↓
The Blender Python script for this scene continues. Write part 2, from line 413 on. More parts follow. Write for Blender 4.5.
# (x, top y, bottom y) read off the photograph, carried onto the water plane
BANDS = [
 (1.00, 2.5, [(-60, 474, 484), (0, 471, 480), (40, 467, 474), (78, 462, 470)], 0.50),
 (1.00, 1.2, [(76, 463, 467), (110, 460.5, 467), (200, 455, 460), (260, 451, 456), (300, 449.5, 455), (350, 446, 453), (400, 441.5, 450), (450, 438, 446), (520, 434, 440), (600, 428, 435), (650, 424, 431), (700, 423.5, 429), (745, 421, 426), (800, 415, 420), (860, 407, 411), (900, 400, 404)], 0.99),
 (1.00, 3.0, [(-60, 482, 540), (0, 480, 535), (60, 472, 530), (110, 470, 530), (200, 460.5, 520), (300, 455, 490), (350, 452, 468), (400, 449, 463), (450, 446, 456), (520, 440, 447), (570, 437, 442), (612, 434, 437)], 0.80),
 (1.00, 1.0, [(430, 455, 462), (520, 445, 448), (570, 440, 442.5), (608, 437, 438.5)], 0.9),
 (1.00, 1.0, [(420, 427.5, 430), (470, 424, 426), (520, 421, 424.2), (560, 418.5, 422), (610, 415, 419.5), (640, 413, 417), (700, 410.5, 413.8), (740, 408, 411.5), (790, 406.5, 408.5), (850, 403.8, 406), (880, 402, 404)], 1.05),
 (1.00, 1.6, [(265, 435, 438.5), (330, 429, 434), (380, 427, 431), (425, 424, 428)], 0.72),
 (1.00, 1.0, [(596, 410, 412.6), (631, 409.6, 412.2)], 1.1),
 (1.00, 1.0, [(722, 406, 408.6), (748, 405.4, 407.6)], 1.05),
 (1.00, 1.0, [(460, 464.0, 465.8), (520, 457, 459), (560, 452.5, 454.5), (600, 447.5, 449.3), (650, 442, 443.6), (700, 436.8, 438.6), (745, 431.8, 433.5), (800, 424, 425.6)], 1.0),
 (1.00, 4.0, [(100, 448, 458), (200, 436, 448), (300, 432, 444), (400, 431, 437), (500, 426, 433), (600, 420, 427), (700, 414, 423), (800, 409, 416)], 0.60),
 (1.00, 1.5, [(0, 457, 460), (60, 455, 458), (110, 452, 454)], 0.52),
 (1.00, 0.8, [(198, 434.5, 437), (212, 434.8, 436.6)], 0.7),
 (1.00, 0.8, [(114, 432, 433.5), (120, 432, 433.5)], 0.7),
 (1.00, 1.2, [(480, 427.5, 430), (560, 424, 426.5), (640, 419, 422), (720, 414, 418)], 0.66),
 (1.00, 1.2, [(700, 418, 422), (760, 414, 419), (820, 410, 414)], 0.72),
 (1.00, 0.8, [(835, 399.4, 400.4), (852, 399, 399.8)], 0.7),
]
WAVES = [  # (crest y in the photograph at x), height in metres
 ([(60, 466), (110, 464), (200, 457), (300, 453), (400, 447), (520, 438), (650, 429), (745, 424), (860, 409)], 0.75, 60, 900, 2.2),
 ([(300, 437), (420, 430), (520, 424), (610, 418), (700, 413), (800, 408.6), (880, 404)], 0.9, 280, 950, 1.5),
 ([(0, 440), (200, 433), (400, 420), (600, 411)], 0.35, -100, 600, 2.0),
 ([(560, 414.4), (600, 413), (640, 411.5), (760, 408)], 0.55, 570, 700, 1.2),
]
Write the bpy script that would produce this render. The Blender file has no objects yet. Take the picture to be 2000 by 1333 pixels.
↑
(EXERCISE INSTRUCTIONS)
Copy all the lines, exactly.

(RESPONSE TO THIS TASK)
The Blender Python script for this scene continues. Write part 2, from line 413 on. More parts follow. Write for Blender 4.5.
# (x, top y, bottom y) read off the photograph, carried onto the water plane
BANDS = [
 (1.00, 2.5, [(-60, 474, 484), (0, 471, 480), (40, 467, 474), (78, 462, 470)], 0.50),
 (1.00, 1.2, [(76, 463, 467), (110, 460.5, 467), (200, 455, 460), (260, 451, 456), (300, 449.5, 455), (350, 446, 453), (400, 441.5, 450), (450, 438, 446), (520, 434, 440), (600, 428, 435), (650, 424, 431), (700, 423.5, 429), (745, 421, 426), (800, 415, 420), (860, 407, 411), (900, 400, 404)], 0.99),
 (1.00, 3.0, [(-60, 482, 540), (0, 480, 535), (60, 472, 530), (110, 470, 530), (200, 460.5, 520), (300, 455, 490), (350, 452, 468), (400, 449, 463), (450, 446, 456), (520, 440, 447), (570, 437, 442), (612, 434, 437)], 0.80),
 (1.00, 1.0, [(430, 455, 462), (520, 445, 448), (570, 440, 442.5), (608, 437, 438.5)], 0.9),
 (1.00, 1.0, [(420, 427.5, 430), (470, 424, 426), (520, 421, 424.2), (560, 418.5, 422), (610, 415, 419.5), (640, 413, 417), (700, 410.5, 413.8), (740, 408, 411.5), (790, 406.5, 408.5), (850, 403.8, 406), (880, 402, 404)], 1.05),
 (1.00, 1.6, [(265, 435, 438.5), (330, 429, 434), (380, 427, 431), (425, 424, 428)], 0.72),
 (1.00, 1.0, [(596, 410, 412.6), (631, 409.6, 412.2)], 1.1),
 (1.00, 1.0, [(722, 406, 408.6), (748, 405.4, 407.6)], 1.05),
 (1.00, 1.0, [(460, 464.0, 465.8), (520, 457, 459), (560, 452.5, 454.5), (600, 447.5, 449.3), (650, 442, 443.6), (700, 436.8, 438.6), (745, 431.8, 433.5), (800, 424, 425.6)], 1.0),
 (1.00, 4.0, [(100, 448, 458), (200, 436, 448), (300, 432, 444), (400, 431, 437), (500, 426, 433), (600, 420, 427), (700, 414, 423), (800, 409, 416)], 0.60),
 (1.00, 1.5, [(0, 457, 460), (60, 455, 458), (110, 452, 454)], 0.52),
 (1.00, 0.8, [(198, 434.5, 437), (212, 434.8, 436.6)], 0.7),
 (1.00, 0.8, [(114, 432, 433.5), (120, 432, 433.5)], 0.7),
 (1.00, 1.2, [(480, 427.5, 430), (560, 424, 426.5), (640, 419, 422), (720, 414, 418)], 0.66),
 (1.00, 1.2, [(700, 418, 422), (760, 414, 419), (820, 410, 414)], 0.72),
 (1.00, 0.8, [(835, 399.4, 400.4), (852, 399, 399.8)], 0.7),
]
WAVES = [  # (crest y in the photograph at x), height in metres
 ([(60, 466), (110, 464), (200, 457), (300, 453), (400, 447), (520, 438), (650, 429), (745, 424), (860, 409)], 0.75, 60, 900, 2.2),
 ([(300, 437), (420, 430), (520, 424), (610, 418), (700, 413), (800, 408.6), (880, 404)], 0.9, 280, 950, 1.5),
 ([(0, 440), (200, 433), (400, 420), (600, 411)], 0.35, -100, 600, 2.0),
 ([(560, 414.4), (600, 413), (640, 411.5), (760, 408)], 0.55, 570, 700, 1.2),
]
Write the bpy script that would produce this render. The Blender file has no objects yet. Take the picture to be 2000 by 1333 pixels.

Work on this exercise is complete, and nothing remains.